_WORK INSTRUCTIONS_
Your task is to print all of the material verbatim.

_PROVIDED MATERIAL_
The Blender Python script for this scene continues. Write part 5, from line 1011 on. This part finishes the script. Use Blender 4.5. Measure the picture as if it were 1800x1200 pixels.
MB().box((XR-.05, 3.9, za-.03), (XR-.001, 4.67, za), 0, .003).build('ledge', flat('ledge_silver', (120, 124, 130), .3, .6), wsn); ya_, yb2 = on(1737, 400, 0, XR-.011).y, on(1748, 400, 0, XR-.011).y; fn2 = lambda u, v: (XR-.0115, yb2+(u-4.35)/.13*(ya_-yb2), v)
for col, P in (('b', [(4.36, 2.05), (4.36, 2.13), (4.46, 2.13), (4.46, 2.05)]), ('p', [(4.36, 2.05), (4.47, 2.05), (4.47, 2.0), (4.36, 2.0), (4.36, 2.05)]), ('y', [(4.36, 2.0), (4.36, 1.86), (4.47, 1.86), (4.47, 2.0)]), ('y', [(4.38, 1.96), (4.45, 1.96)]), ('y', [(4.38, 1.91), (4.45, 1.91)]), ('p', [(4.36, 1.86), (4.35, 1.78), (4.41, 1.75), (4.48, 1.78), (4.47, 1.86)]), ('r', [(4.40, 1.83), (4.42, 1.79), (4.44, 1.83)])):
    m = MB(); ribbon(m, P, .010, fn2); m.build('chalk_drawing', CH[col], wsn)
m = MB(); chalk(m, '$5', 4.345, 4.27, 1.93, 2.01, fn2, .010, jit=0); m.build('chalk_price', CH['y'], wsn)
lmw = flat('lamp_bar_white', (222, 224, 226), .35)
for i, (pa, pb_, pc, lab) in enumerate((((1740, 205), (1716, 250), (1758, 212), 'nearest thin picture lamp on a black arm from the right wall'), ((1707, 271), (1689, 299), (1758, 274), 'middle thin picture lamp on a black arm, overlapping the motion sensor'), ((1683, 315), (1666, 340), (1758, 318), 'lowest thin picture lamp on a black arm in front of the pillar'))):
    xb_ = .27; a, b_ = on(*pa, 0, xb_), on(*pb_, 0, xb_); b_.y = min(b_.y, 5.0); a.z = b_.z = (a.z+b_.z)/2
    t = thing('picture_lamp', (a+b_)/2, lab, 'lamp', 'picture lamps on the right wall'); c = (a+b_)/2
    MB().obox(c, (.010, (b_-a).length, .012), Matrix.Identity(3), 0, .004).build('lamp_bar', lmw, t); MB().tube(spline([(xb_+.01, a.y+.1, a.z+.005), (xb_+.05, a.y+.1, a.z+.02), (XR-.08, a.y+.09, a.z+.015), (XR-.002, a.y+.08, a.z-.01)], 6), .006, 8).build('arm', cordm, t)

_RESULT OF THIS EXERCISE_
The Blender Python script for this scene continues. Write part 5, from line 1011 on. This part finishes the script. Use Blender 4.5. Measure the picture as if it were 1800x1200 pixels.
MB().box((XR-.05, 3.9, za-.03), (XR-.001, 4.67, za), 0, .003).build('ledge', flat('ledge_silver', (120, 124, 130), .3, .6), wsn); ya_, yb2 = on(1737, 400, 0, XR-.011).y, on(1748, 400, 0, XR-.011).y; fn2 = lambda u, v: (XR-.0115, yb2+(u-4.35)/.13*(ya_-yb2), v)
for col, P in (('b', [(4.36, 2.05), (4.36, 2.13), (4.46, 2.13), (4.46, 2.05)]), ('p', [(4.36, 2.05), (4.47, 2.05), (4.47, 2.0), (4.36, 2.0), (4.36, 2.05)]), ('y', [(4.36, 2.0), (4.36, 1.86), (4.47, 1.86), (4.47, 2.0)]), ('y', [(4.38, 1.96), (4.45, 1.96)]), ('y', [(4.38, 1.91), (4.45, 1.91)]), ('p', [(4.36, 1.86), (4.35, 1.78), (4.41, 1.75), (4.48, 1.78), (4.47, 1.86)]), ('r', [(4.40, 1.83), (4.42, 1.79), (4.44, 1.83)])):
    m = MB(); ribbon(m, P, .010, fn2); m.build('chalk_drawing', CH[col], wsn)
m = MB(); chalk(m, '$5', 4.345, 4.27, 1.93, 2.01, fn2, .010, jit=0); m.build('chalk_price', CH['y'], wsn)
lmw = flat('lamp_bar_white', (222, 224, 226), .35)
for i, (pa, pb_, pc, lab) in enumerate((((1740, 205), (1716, 250), (1758, 212), 'nearest thin picture lamp on a black arm from the right wall'), ((1707, 271), (1689, 299), (1758, 274), 'middle thin picture lamp on a black arm, overlapping the motion sensor'), ((1683, 315), (1666, 340), (1758, 318), 'lowest thin picture lamp on a black arm in front of the pillar'))):
    xb_ = .27; a, b_ = on(*pa, 0, xb_), on(*pb_, 0, xb_); b_.y = min(b_.y, 5.0); a.z = b_.z = (a.z+b_.z)/2
    t = thing('picture_lamp', (a+b_)/2, lab, 'lamp', 'picture lamps on the right wall'); c = (a+b_)/2
    MB().obox(c, (.010, (b_-a).length, .012), Matrix.Identity(3), 0, .004).build('lamp_bar', lmw, t); MB().tube(spline([(xb_+.01, a.y+.1, a.z+.005), (xb_+.05, a.y+.1, a.z+.02), (XR-.08, a.y+.09, a.z+.015), (XR-.002, a.y+.08, a.z-.01)], 6), .006, 8).build('arm', cordm, t)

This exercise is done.